YOUR TASK :: Begin with the first line of the material and copy each line word for word through the line that contains "cd.clip_start = 0.1; cd.clip_end = 5000"; the pictures are left out.

....

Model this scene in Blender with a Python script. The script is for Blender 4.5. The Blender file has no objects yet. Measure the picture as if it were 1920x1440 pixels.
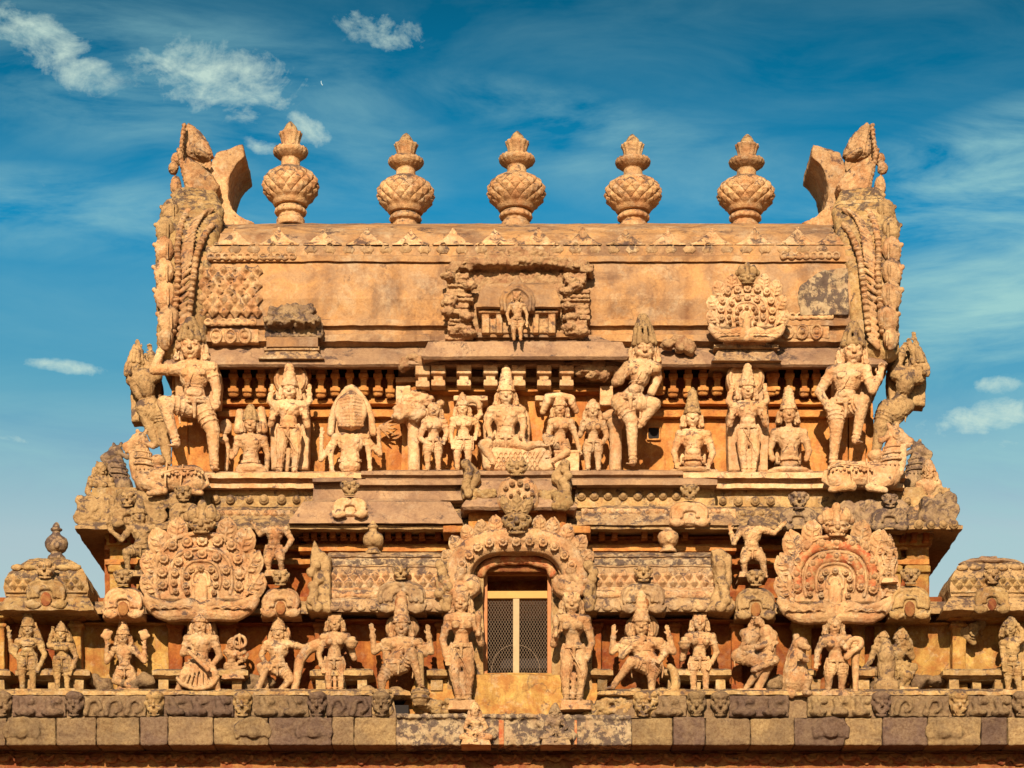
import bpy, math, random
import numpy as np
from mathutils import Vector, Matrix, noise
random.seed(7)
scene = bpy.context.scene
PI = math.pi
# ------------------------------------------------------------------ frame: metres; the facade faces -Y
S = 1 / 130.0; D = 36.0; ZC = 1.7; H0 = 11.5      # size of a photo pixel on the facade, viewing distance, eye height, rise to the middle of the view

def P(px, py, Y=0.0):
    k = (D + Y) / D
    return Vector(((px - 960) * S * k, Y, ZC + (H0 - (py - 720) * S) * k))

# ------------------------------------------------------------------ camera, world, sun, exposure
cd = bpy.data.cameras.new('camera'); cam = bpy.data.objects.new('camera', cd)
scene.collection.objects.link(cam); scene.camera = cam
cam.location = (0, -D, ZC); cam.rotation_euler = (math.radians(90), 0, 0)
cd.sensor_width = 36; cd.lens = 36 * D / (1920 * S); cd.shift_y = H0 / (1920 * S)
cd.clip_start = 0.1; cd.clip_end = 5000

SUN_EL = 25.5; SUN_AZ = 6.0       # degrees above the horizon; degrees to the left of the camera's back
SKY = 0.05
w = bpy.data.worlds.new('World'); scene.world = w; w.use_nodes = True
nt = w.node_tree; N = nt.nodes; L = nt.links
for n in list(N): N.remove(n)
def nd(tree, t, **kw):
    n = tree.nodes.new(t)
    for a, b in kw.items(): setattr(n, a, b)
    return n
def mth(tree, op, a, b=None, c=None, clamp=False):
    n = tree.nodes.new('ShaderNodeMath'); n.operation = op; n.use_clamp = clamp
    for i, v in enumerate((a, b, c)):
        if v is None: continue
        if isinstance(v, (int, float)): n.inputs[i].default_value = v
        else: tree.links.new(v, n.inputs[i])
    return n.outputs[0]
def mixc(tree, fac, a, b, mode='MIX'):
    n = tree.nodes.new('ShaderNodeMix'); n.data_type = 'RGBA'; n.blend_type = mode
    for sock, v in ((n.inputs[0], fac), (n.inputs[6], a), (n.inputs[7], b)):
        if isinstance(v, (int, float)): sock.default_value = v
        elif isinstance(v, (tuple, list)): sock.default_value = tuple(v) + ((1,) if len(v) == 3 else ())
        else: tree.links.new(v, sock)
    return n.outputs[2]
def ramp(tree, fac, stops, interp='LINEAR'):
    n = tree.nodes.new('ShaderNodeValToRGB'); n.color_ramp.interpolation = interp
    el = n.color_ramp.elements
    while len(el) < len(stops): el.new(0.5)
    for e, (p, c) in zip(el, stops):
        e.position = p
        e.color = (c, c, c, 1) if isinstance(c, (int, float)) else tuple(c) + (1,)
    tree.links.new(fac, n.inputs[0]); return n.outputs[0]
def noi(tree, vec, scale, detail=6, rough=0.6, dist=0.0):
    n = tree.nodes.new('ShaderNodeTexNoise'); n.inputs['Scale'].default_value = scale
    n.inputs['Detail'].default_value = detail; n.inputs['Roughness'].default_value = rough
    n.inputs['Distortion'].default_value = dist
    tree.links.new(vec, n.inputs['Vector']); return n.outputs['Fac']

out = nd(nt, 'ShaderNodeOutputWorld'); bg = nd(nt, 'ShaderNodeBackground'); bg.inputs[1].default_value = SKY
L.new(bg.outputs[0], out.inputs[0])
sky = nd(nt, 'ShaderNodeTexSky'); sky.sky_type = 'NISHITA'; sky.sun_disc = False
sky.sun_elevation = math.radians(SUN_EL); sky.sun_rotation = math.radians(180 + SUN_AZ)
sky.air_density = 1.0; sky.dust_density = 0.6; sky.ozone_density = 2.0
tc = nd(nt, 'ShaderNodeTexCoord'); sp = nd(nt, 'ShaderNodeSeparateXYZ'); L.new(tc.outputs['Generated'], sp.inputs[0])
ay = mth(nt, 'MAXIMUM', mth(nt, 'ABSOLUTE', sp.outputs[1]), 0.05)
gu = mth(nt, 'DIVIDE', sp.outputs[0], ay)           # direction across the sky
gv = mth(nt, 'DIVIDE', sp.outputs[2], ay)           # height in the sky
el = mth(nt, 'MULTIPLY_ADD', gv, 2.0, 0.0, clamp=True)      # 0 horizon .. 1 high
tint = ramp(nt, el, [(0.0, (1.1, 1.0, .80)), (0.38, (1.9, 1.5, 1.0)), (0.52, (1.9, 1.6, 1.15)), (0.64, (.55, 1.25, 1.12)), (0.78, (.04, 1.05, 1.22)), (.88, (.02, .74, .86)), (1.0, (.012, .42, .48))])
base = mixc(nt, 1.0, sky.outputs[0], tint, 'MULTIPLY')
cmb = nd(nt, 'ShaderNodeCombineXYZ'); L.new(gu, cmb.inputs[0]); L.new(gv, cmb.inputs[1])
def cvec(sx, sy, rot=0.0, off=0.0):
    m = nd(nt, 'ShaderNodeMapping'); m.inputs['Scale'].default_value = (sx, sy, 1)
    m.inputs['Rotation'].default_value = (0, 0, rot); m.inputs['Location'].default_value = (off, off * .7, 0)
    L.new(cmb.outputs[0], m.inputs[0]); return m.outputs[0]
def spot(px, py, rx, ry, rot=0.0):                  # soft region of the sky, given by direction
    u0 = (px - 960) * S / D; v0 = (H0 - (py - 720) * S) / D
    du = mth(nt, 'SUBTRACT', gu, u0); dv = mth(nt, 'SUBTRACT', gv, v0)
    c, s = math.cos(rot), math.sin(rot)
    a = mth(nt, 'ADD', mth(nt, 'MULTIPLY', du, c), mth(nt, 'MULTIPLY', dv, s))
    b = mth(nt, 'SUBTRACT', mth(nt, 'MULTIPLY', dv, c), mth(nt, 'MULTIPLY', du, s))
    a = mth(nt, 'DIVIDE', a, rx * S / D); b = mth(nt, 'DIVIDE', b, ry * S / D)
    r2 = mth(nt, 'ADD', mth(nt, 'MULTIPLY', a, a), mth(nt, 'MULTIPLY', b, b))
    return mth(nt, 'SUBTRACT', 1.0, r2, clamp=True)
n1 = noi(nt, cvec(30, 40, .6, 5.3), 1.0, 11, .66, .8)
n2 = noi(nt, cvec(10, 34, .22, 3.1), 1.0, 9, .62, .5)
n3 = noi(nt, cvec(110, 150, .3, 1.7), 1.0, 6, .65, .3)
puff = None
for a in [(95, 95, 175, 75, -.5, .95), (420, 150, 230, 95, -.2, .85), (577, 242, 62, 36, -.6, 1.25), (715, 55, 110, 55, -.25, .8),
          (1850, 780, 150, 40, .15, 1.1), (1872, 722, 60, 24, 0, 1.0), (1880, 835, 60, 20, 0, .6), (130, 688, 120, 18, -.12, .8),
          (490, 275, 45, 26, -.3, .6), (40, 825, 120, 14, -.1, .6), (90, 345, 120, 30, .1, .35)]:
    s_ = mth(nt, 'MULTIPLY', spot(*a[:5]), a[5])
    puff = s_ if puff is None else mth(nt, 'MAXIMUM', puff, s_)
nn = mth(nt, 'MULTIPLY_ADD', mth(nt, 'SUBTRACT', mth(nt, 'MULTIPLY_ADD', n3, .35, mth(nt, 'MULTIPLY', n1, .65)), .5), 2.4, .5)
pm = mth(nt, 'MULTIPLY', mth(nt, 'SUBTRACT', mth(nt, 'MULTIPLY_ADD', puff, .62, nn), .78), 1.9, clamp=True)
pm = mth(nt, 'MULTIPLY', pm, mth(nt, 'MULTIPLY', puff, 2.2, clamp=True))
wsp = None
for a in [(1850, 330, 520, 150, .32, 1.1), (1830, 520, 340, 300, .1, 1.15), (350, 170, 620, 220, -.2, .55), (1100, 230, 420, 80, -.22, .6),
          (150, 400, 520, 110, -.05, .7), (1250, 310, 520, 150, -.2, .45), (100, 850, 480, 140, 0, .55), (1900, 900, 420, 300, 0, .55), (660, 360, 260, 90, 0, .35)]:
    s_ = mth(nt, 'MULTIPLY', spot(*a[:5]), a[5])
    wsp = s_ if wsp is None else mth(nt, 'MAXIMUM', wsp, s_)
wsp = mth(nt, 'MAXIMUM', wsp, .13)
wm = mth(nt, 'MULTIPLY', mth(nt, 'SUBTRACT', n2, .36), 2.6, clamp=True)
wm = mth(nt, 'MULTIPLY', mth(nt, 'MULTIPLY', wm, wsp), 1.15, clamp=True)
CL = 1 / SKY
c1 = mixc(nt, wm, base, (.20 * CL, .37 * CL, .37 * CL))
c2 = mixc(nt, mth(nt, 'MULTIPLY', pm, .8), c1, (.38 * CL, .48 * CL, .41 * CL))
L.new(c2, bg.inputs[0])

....

ANSWER ::
Model this scene in Blender with a Python script. The script is for Blender 4.5. The Blender file has no objects yet. Measure the picture as if it were 1920x1440 pixels.
import bpy, math, random
import numpy as np
from mathutils import Vector, Matrix, noise
random.seed(7)
scene = bpy.context.scene
PI = math.pi
# ------------------------------------------------------------------ frame: metres; the facade faces -Y
S = 1 / 130.0; D = 36.0; ZC = 1.7; H0 = 11.5      # size of a photo pixel on the facade, viewing distance, eye height, rise to the middle of the view

def P(px, py, Y=0.0):
    k = (D + Y) / D
    return Vector(((px - 960) * S * k, Y, ZC + (H0 - (py - 720) * S) * k))

# ------------------------------------------------------------------ camera, world, sun, exposure
cd = bpy.data.cameras.new('camera'); cam = bpy.data.objects.new('camera', cd)
scene.collection.objects.link(cam); scene.camera = cam
cam.location = (0, -D, ZC); cam.rotation_euler = (math.radians(90), 0, 0)
cd.sensor_width = 36; cd.lens = 36 * D / (1920 * S); cd.shift_y = H0 / (1920 * S)
cd.clip_start = 0.1; cd.clip_end = 5000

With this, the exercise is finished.